Green trademarks are facing unprecedented scrutiny as 2024 draws to a close.

In light of the EUIPO’s latest decisions, it has become increasingly clear that the Office is taking a more rigorous approach when it comes to green trademarks, i.e. trademarks “containing at least one term in their goods and services description that is related to the protection of the environment and to sustainable development.”

Indeed, in November 2024, the EUIPO rejected three applications for the following word marks:

These three applications were rejected on the grounds of Article 7(1)(b) EUTMR, which states that “trade marks which are devoid of any distinctive character” are not to be registered.

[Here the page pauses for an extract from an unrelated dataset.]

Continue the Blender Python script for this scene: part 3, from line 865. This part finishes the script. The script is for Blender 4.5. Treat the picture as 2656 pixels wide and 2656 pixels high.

The rejection of the application “We enable a neutral carbon world” does not require extensive discussion, as this sign clearly constitutes a slogan and will therefore not be perceived as a trademark by the public.

However, the rejection of the signs “ESGDATABOARD” and “ECOFLOW” is more debatable, as the references to sustainability – namely, “ESG” and “ECO” – are juxtaposed without a space to another word – respectively “DATABOARD” and “FLOW.” Due to the specificity of the combined terms, it is not unreasonable to think that the combination of these words creates a distinctive expression. This is especially true for the decision regarding the “ESGDATABOARD” sign, where the examiners concede the “absence of explicit dictionary entries mentioning the word ‘DATABOARD’.”

Not only are these decisions not straightforward, but they may also seem to lack consistency with the EUIPO’s previous decisions. Indeed, as the applicant points out in the “ESGDATABOARD” decision, the refusal they face is inconsistent with the EUIPO’s prior tolerance towards signs containing the term “ESG.” The Office attempts – albeit in a rather unconvincing manner – to extricate itself from this inconsistency by reminding that the registrability of a sign must not be assessed based on previous office practice.

All in all, these three decisions seem to indicate a shift towards a more stringent approach by the EUIPO regarding green trademarks. What could be the reason behind this new trend?

The rationale behind this new doctrine is not explicitly stated in these decisions. However, the intention behind the examiners’ approach is far from cryptic. There is little doubt that this increased severity stems from greater attention to greenwashing. In this sense, the EUIPO’s new approach deserves recognition. This is all the more so as it aligns with the essence of trademark law. Indeed, any reference to sustainability is – more or less subtly – intended to inform the public about the product or service’s quality—specifically, that it is environmentally friendly. And a trademark is not meant to serve as an indicator of quality.

Though this heightened severity from the Office’s examiners is commendable, it inevitably gives rise to the question of the conditions under which a word mark referencing sustainability might be registered by the Office. Are we heading towards a de facto prohibition of green trademarks?

Rather than de facto prohibiting green trademarks, should the focus not be on combating greenwashing? Perhaps it would be worth considering equipping the Offices with tools allowing them to distinguish between trademarks that are merely green in name and those genuinely committed to sustainability. To date, trademark law is powerless and therefore unable to make such a crucial distinction. In the face of this glaring gap in trademark law, initiatives are multiplying in other areas of law, such as financial law, where the name of investment funds is now regulated to fight greenwashing.

The EUIPO has set green trademarks under fire in response to greenwashing. It might have been wise to remember that, when it comes to protecting what is green, fire is rarely a good ally.